> **What you should do**: Using the listing below, report all lines holding the word "script".

-- begin --

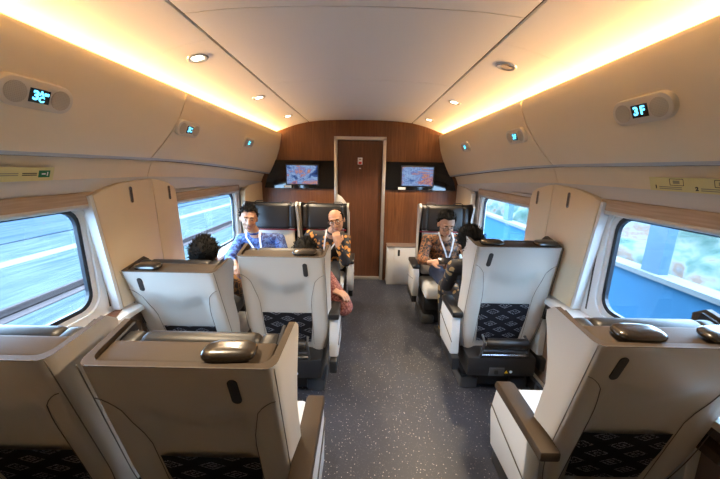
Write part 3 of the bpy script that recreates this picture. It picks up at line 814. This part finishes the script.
def person(name_label, group, root_loc, J, face_yaw, pitch, roll, shirt, trouser, hands, glasses=False, down=False, hair='full', sc=1.06, lanyard=False, fat=1.0):
    root = empty('person', root_loc); tag(root, name_label, 'person', group); O = Vector(root_loc)
    R = (Matrix.Rotation(face_yaw, 3, 'Z') @ Matrix.Rotation(roll, 3, 'Y') @ Matrix.Rotation(pitch, 3, 'X'))
    V = {k: Vector(v) for k, v in J.items()}
    hc = V['head']
    bm = bmesh.new(); p = head_parts(bm, hc, R, sc)
    add_cap(bm, V['neck'], hc+R @ Vector((0, -.02, -.05)), .056, .052)
    add_cap(bm, V['pelvis'], V['chest'], .10, .10); add_cap(bm, V['chest'], V['neck'], .09, .055)
    for s in 'lr':
        add_cap(bm, V['chest'], V['sh'+s], .05, .045); add_cap(bm, V['sh'+s], V['el'+s], .042, .036); add_cap(bm, V['el'+s], V['wr'+s], .036, .026)
        add_cap(bm, V['pelvis'], V['kn'+s], .075, .052); add_cap(bm, V['kn'+s], V['an'+s], .050, .035)
        h = hands[s]; hand(bm, V['wr'+s], h[0], h[1], h[2], h[3], sc)
    blob('body', bm, .0055, 'skin', root, 3, O)
    # shirt
    bm = bmesh.new()
    fw = Matrix.Rotation(face_yaw, 3, 'Z') @ Vector((0, 1, 0)); ax = (V['shr']-V['shl']).normalized()
    up = (V['chest']-V['pelvis']).normalized(); RR = Matrix((ax, up.cross(ax).normalized(), up)).transposed()
    for k in range(6):
        t = k/5; c = V['pelvis'].lerp(V['chest'], t); add_ball(bm, c, (.165+.012*t, .122, .085), RR)
    add_ball(bm, V['chest']+up*.07, (.16, .105, .07), RR)
    for s in 'lr':
        add_cap(bm, V['chest'].lerp(V['neck'], .45), V['sh'+s], .075, .066); add_cap(bm, V['sh'+s], V['el'+s], .064*fat, .054*fat)
        add_cap(bm, V['el'+s], V['el'+s].lerp(V['wr'+s], .82), .054*fat, .040)
    for k in range(12):   # collar ring
        a = 2*PI*k/12; b = 2*PI*(k+1)/12; cN = V['neck']+up*.01
        add_cap(bm, cN+RR @ Vector((.062*math.cos(a), .062*math.sin(a), -.012*math.sin(a))), cN+RR @ Vector((.062*math.cos(b), .062*math.sin(b), -.012*math.sin(b))), .013, .013, 8)
    blob('shirt', bm, .009, shirt, root, 5, O)
    bm = bmesh.new()
    for s in 'lr':
        hp = V['pelvis'].lerp(V['kn'+s], .12)+ax*(-.085 if s == 'l' else .085)
        add_cap(bm, hp, V['kn'+s], .092, .068); add_cap(bm, V['kn'+s], V['an'+s]+Vector((0, 0, .04)), .068, .052)
    add_ball(bm, V['pelvis']-up*.03, (.165, .12, .10), RR)
    blob('trousers', bm, .010, trouser, root, 5, O)
    for s in 'lr':
        bm = bmesh.new(); f = fw; a = V['an'+s]
        add_ball(bm, Vector((a.x, a.y, .050))+f*.06-Vector((0, 0, .005)), (.045, .13, .045), Matrix.Rotation(face_yaw, 3, 'Z')); add_cap(bm, Vector((a.x, a.y, .06)), a, .042, .045)
        blob('shoe', bm, .009, 'black', root, 2, O)
    if hair == 'full': hair_cap(root, hc, R, O, sc, .084)
    elif hair == 'thick': hair_cap(root, hc, R, O, sc*1.0, .055, True)
    else: hair_cap(root, hc, R, O, sc*.985, .100, False, True)
    face(root, p, R, O, sc, glasses, down)
    if lanyard:
        fr = up.cross(ax).normalized();
        if fr.dot(fw) < 0: fr = -fr
        b = bmesh.new(); L0 = V['neck']+up*.02; tip = V['chest']+fr*.140-up*.10
        for s in (-1, 1):
            pts = [L0+ax*s*.070+fr*.02+up*.01, L0+ax*s*.068+fr*.092-up*.045, (V['chest']+fr*.150-up*.00)+ax*s*.034+up*.02, tip]
            for q, w in zip(pts, pts[1:]):
                dd = (w-q); sd = dd.cross(fr).normalized()*.008; o2 = fr*.003
                vs = [b.verts.new(z_-O) for z_ in (q-sd, q+sd, w+sd, w-sd, q-sd+o2, q+sd+o2, w+sd+o2, w-sd+o2)]
                for ix in ((0, 1, 2, 3), (7, 6, 5, 4), (0, 4, 5, 1), (1, 5, 6, 2), (2, 6, 7, 3), (3, 7, 4, 0)): b.faces.new([vs[i] for i in ix])
        la = from_bm('lanyard', b, 'lany', root)
        if lanyard == 'badge':
            bb = bmesh.new(); add_box(bb, -.035, .035, -.002, .002, -.11, 0, .001, 1, Matrix.Translation(tip-O) @ RR.to_4x4()); from_bm('badge', bb, 'bluep', la)
    return root, p, R

GP = 'seated passengers'
# man on the far right looking down at a phone
person('person in a brown batik shirt with white lanyard looking down at a phone', GP, (.92, 3.25, 0),
       dict(pelvis=(.92, 3.30, .57), chest=(.895, 3.27, .83), neck=(.875, 3.215, .985), head=(.862, 3.14, 1.105), shl=(1.085, 3.28, .915), shr=(.71, 3.27, .915),
            ell=(1.14, 3.12, .70), elr=(.635, 3.15, .72), wrl=(.965, 2.985, .745), wrr=(.70, 2.985, .745), knl=(1.03, 2.80, .56), knr=(.84, 2.80, .56), anl=(1.03, 2.78, .10), anr=(.84, 2.78, .10)),
       PI+.05, -.38, 0, 'batik_brown', 'navy', dict(l=((-1, -.25, .12), (0, -.5, .9), -1, .75), r=((1, -.25, .12), (0, -.5, .9), 1, .75)), glasses=True, down=True, hair='full', lanyard='badge')
ph = box('phone', -.075, .075, -.038, .038, -.004, .004, 'phone', None, .003); ph.location = (.835, 2.95, .772); ph.rotation_euler = (.75, 0, .0)
tag(ph, 'black phone held sideways in the hands of the man in brown', 'phone')
# man in the black floral shirt, chin on hand
person('person in a black floral shirt and round glasses resting chin on a hand', GP, (-.40, 3.35, 0),
       dict(pelvis=(-.43, 3.40, .57), chest=(-.375, 3.33, .83), neck=(-.315, 3.26, .985), head=(-.268, 3.19, 1.115), shl=(-.185, 3.33, .895), shr=(-.56, 3.31, .93),
            ell=(-.165, 3.10, .70), elr=(-.63, 3.12, .72), wrl=(-.245, 3.06, .895), wrr=(-.48, 3.0, .66), knl=(-.27, 2.86, .57), knr=(-.50, 2.86, .56), anl=(-.27, 2.80, .10), anr=(-.50, 2.80, .10)),
       PI-.12, -.12, .22, 'batik_black', 'blackc', dict(l=((-.15, .08, 1), (.2, -1, 0), 1, .85), r=((.8, -.5, 0), (0, 0, 1), 1, .4)), glasses=True, hair='bald', lanyard=True)
# man in the blue shirt
person('person in a blue batik shirt with white lanyard leaning by the left window', GP, (-1.05, 3.30, 0),
       dict(pelvis=(-1.03, 3.32, .57), chest=(-1.09, 3.27, .82), neck=(-1.145, 3.22, .975), head=(-1.165, 3.14, 1.125), shl=(-.90, 3.28, .89), shr=(-1.30, 3.25, .885),
            ell=(-.80, 3.16, .68), elr=(-1.36, 3.02, .72), wrl=(-.92, 2.98, .66), wrr=(-1.22, 2.85, .74), knl=(-.95, 2.82, .56), knr=(-1.14, 2.78, .56), anl=(-.95, 2.78, .10), anr=(-1.14, 2.76, .10)),
       PI+.33, -.05, -.06, 'batik_blue', 'jeans', dict(l=((-1, -.3, -.1), (0, -.4, .9), -1, .5), r=((.35, -.8, -.5), (-.3, -.3, .9), 1, .6)), hair='full', lanyard=True)
# three passengers seen from behind
person('person with black hair behind the reclined seat by the left window', GP, (-1.14, 2.15, 0),
       dict(pelvis=(-1.14, 2.16, .57), chest=(-1.12, 2.09, .78), neck=(-1.10, 2.06, .90), head=(-1.09, 2.06, 1.035), shl=(-1.30, 2.10, .84), shr=(-.95, 2.10, .84),
            ell=(-1.38, 2.24, .68), elr=(-.87, 2.26, .68), wrl=(-1.24, 2.42, .64), wrr=(-.98, 2.42, .64), knl=(-1.24, 2.58, .56), knr=(-1.04, 2.58, .56), anl=(-1.24, 2.56, .10), anr=(-1.04, 2.56, .10)),
       .1, -.2, .1, 'batik_dark', 'blackc', dict(l=((.6, .7, -.1), (0, 0, 1), -1, .4), r=((-.6, .7, -.1), (0, 0, 1), 1, .4)), hair='thick')
person('person in black and gold batik behind the right middle seat', GP, (1.0, 2.30, 0),
       dict(pelvis=(1.0, 2.42, .57), chest=(.93, 2.36, .84), neck=(.85, 2.30, 1.0), head=(.80, 2.24, 1.115), shl=(.745, 2.36, .90), shr=(1.10, 2.36, .92),
            ell=(.735, 2.52, .68), elr=(1.2, 2.5, .70), wrl=(.80, 2.72, .62), wrr=(1.08, 2.70, .66), knl=(.80, 2.80, .57), knr=(1.1, 2.80, .56), anl=(.82, 2.80, .10), anr=(1.1, 2.82, .10)),
       .2, -.1, -.12, 'batik_gold', 'batik_gold', dict(l=((.5, .8, -.1), (0, 0, 1), -1, .4), r=((-.6, .7, -.1), (0, 0, 1), 1, .4)), hair='thick')
person('person in red batik sleeve leaning an elbow out into the aisle', GP, (-.45, 2.35, 0),
       dict(pelvis=(-.46, 2.40, .57), chest=(-.44, 2.30, .80), neck=(-.42, 2.22, .94), head=(-.41, 2.18, 1.01), shl=(-.60, 2.32, .85), shr=(-.33, 2.40, .80),
            ell=(-.60, 2.50, .66), elr=(-.135, 2.26, .59), wrl=(-.225, 2.29, .715), wrr=(-.27, 2.50, .62), knl=(-.56, 2.80, .56), knr=(-.36, 2.80, .56), anl=(-.56, 2.78, .10), anr=(-.36, 2.78, .10)),
       0, -.15, 0, 'batik_red', 'blackc', dict(l=((.85, -.45, -.12), (.2, -.1, .95), -1, .45), r=((-.8, .5, 0), (0, 0, 1), 1, .5)), hair='thick', fat=1.4)

# ------------------------------------------------------------ outside
def streak(c1, c2, sc=(1, .05, 1), k=6):
    return lambda nt: ramp(nt, tex(nt, 'Noise', mapped(nt, sc), k, Detail=3).outputs['Fac'], [(.35, c1), (.65, c2)])
def out_mat(name, c1, c2, **k): return node_mat(name, streak(c1, c2, **k), .9, spec=0)
M_['ballast'] = out_mat('ballast', (.030, .042, .045), (.060, .070, .070), sc=(1.6, .10, 1), k=7)
M_['conc'] = out_mat('concrete', (.15, .16, .17), (.20, .20, .20))
M_['railb'] = out_mat('rusty_bed', (.050, .038, .036), (.068, .052, .050))
M_['bluew'] = mat('blue_barrier', (.030, .088, .150), .9, spec=0, var=.1, vscale=1)
M_['cap'] = mat('barrier_cap', (.12, .125, .125), .8, spec=0)
M_['clearp'] = mat('blue_post', (.035, .075, .115), .5)
struct(box('ground', -60, 60, -30, 120, -1.32, -1.25, 'ballast'))
def long_thing(nm, label, cat_, x0, x1, z0, z1, m, y0=-20, y1=110):
    o = box(nm, x0, x1, y0, y1, z0, z1, m); tag(o, label, cat_); return o
long_thing('track_slab', 'brownish track bed strip running along outside the left windows', 'track bed', -7.15, -6.55, -1.25, -1.23, 'railb')
for x, w in ((-6.85, 'nearer'),):
    bm = bmesh.new(); add_box(bm, x-.06, x+.06, -20, 110, -1.25, -1.23); add_box(bm, x-.012, x+.012, -20, 110, -1.23, -1.13); add_box(bm, x-.035, x+.035, -20, 110, -1.13, -1.09)
    tag(from_bm('steel_rail', bm, 'railb'), 'brown steel rail of the neighbouring track outside the left windows', 'rail')
long_thing('cable_trough', 'pale concrete strip beyond the track outside the left windows', 'concrete strip', -10.7, -10.1, -1.25, -1.235, mat('pale_concrete', (.11, .11, .10), .9, spec=0))
long_thing('low_platform', 'grey blue low platform far outside the left windows', 'platform', -22, -13, -1.25, -1.2, out_mat('platform', (.026, .038, .052), (.044, .056, .070)))
bw = empty('noise_barrier', (3.6, 0, 0)); tag(bw, 'blue trackside wall with pale coping outside the right windows', 'barrier')
box('barrier_wall', 0, .15, -20, 110, -1.25, .38, 'bluew', bw); box('coping', -.05, .2, -20, 110, .38, .44, 'cap', bw)
for k in range(9):
    box('post', .02, .14, 3.75+4.05*(k-1)-.12, 3.75+4.05*(k-1)+.12, .44, 3.2, 'clearp', bw)
def foliage(nt):
    n = tex(nt, 'Noise', mapped(nt, (1, .6, 1.2)), 2.2, Detail=5)
    return ramp(nt, n.outputs['Fac'], [(.3, (.04, .068, .055)), (.45, (.07, .095, .08)), (.55, (.12, .125, .12)), (.63, (.115, .075, .055)), (.75, (.095, .105, .11))])
M_['leaf'] = node_mat('hedge', foliage, .9, spec=0)
bm = bmesh.new(); t = bmesh.new(); bmesh.ops.create_grid(t, x_segments=220, y_segments=10, size=1)
for v in t.verts:
    yy = -15+ (v.co.x+1)*55; a = (v.co.y+1)/2
    hgt = a*3.6-1.25; xx = 6.5+1.6*a+noise.noise(Vector((yy*.8, hgt*1.3, 0)))*.8
    v.co = Vector((xx, yy, hgt+noise.noise(Vector((yy, 3, 1)))*.3*a))
merge(bm, t); hd = from_bm('hedge', bm, 'leaf', None, True); tag(hd, 'green and rust coloured planting beyond the blue wall outside the right windows', 'planting', kind='stuff')
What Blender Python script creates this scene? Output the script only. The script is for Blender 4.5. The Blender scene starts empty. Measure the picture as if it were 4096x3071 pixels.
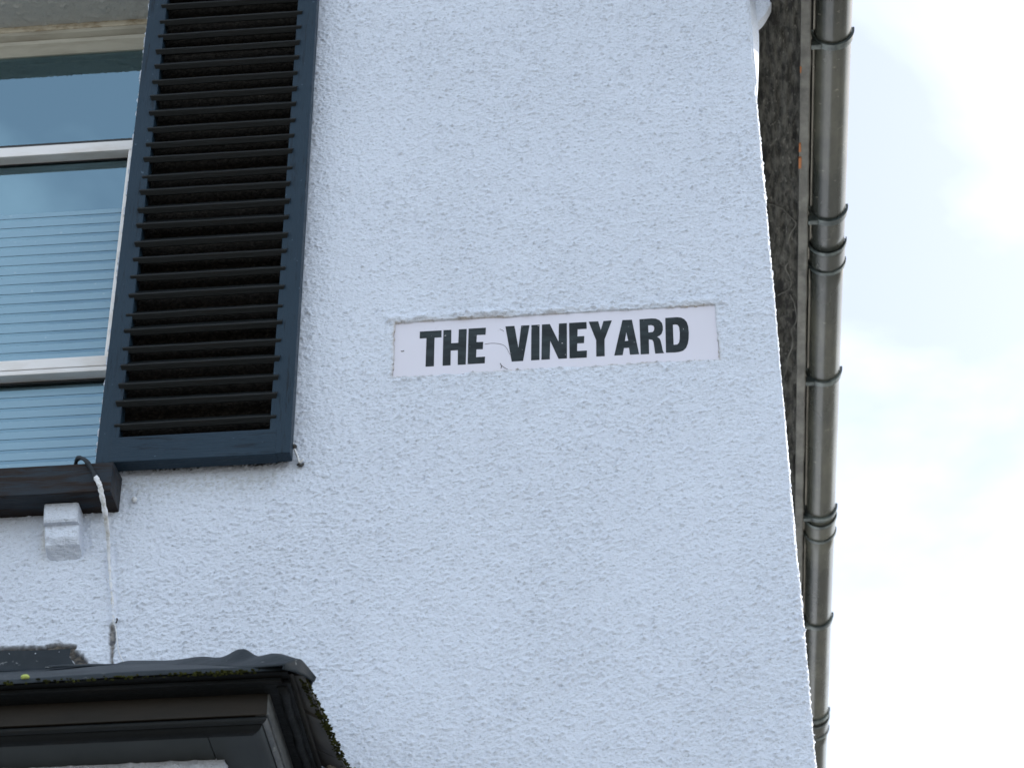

-- end --

> **Exercise solution**:
Write part 3 of the bpy script that recreates this picture. It picks up at line 814. This part finishes the script.
What Blender Python script creates this scene? Output the script only. The script is for Blender 4.5. The Blender scene starts empty. Measure the picture as if it were 4096x3071 pixels.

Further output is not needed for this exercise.